"I do feel that [the console's] relevance as the centre of the videogame business is waning very fast," he says. "It does feel like it's becoming much more about the PC, about the tablet, about mobile, about digital delivery, about microtransactions.

"You kind of feel the old model that has really been running for twenty five plus years of: you make a game and it's on a cartridge or a piece of optical media and it sits on a shelf at retail for fifty, sixty bucks of more, and it plays on a box that I bought at retail for two, three, four thousand bucks.

"You just kind of feel that whole thing crumbling a little bit, and it will be really interesting to see how that trend continues in the early years of the new consoles."

Kinect
The Wii legacy

Kinect takes centre stage

With the One, Xbox now runs off Kinect as its lifesource, which could also prove a turn-off for gamers who are less inclined to break away from the controller.

"I am not a big fan of forcing that functionality," says Reid on making the Xbox reliant on Kinect. "If it makes sense, that's great, but why did I need to have Kinect stuff for voice commands in Mass Effect 3? It feels forced at that stage. You've got this interesting technology, but what is the real killer application of it, or do you just have interesting technology?"

Of course, it's impossible to bring up Kinect without mentioning its inspiration - the Wii. Nintendo's console launched one year after the Xbox 360, and rocketed to the top despite its lack over graphical horsepower.

"We were all like 'holy cow, this Nintendo Wii thing," says Reid, recalling the early days of the console. "At first, it was like 'this looks like a joke' and then it was like 'Jesus, this thing is on fire'"

As time went on and the Wii grew into more of a threat, Microsoft became more and more aware that it needed to take action. "So Sony did their thing and Xbox did Kinect."

The prisoner's dilemma

But without its killer app - motion gaming - it's highly unlikely that the Wii would have survived alongside the 360 and PS3. Reid even stops to consider a potential fate of the PS3, which launched with its own risky weapon.

"Sony must have got themselves in a bit of a prisoner's dilemma about Blu-ray because the cost of that was so high at the time when they were launching, but the strategic importance to Sony as an electronics company was so huge, there really wasn't any other way to do it," he says.

"What if Sony had a console that didn't have a Blu-ray drive? What would have happened? Maybe they would have sold more units, but maybe Blu-ray would have totally failed."

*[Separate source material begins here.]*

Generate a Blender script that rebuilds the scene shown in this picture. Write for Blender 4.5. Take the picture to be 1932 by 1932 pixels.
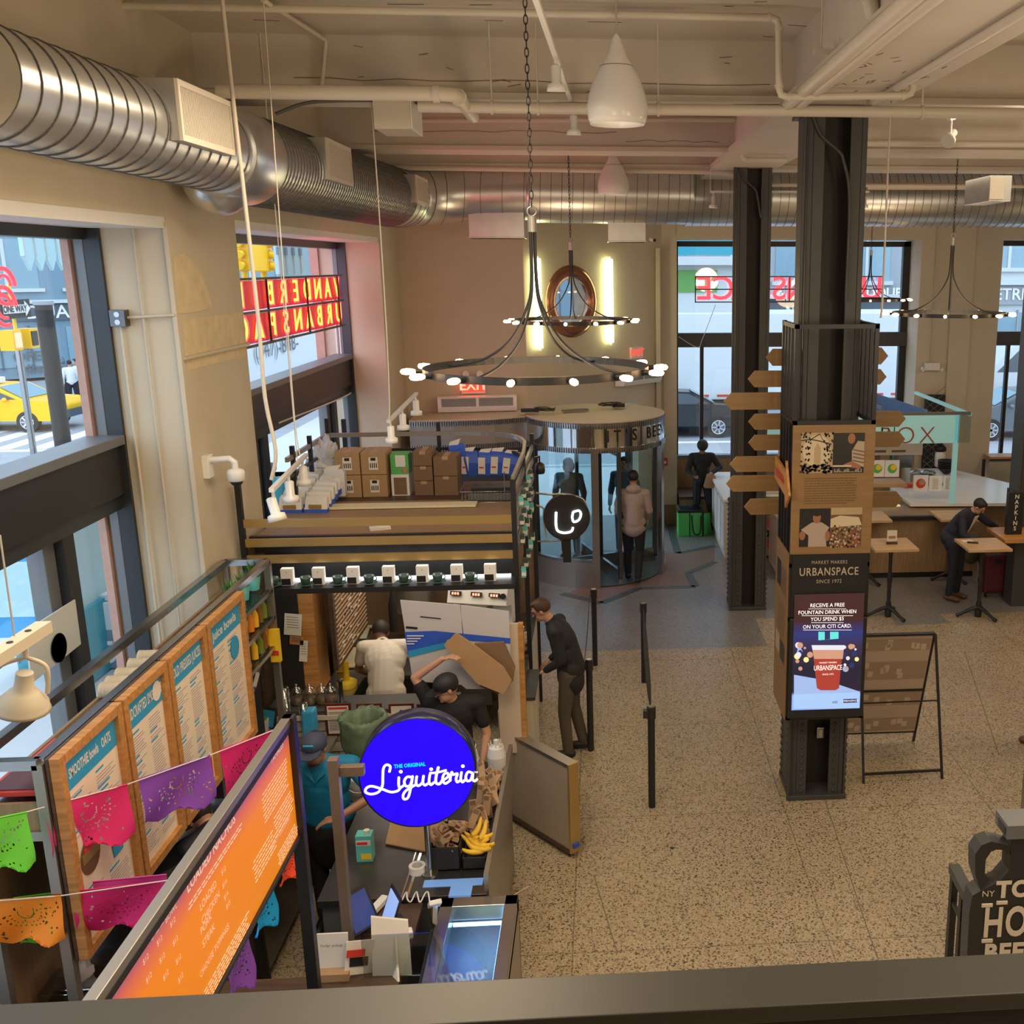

PS4 will support 4K (as will the Xbox One) but Reid believes that Sony is now "on a much clearer footing", not taking any Blu-ray-level gambles this time around.

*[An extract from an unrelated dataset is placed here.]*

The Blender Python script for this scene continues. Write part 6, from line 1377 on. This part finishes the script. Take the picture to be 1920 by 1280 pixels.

And let's not forget Microsoft's decision to board the ill-fated HD DVD train with its own peripheral support for the 360. "That was enough to put a speed bump into Blu-ray's adoption for a bit," says Reid smirking, "but that didn't last."

Nvidia
PC gaming is far less risky for developers

The PC advantage

But perhaps the biggest challenge to the console right now is the PC. In the eight years between the Xbox 360 and Xbox One, PC gaming has grown, evolved, adapted, while the smartphone/tablet gaming onslaught has attacked from the other side. All of which has changed gamers expectations for the new generation.

"It won't be long before there are huge AAA games on the tablets, that will make it tough in the console space," says Reid, drawing on one classic example - the iOS game Infinity Blade.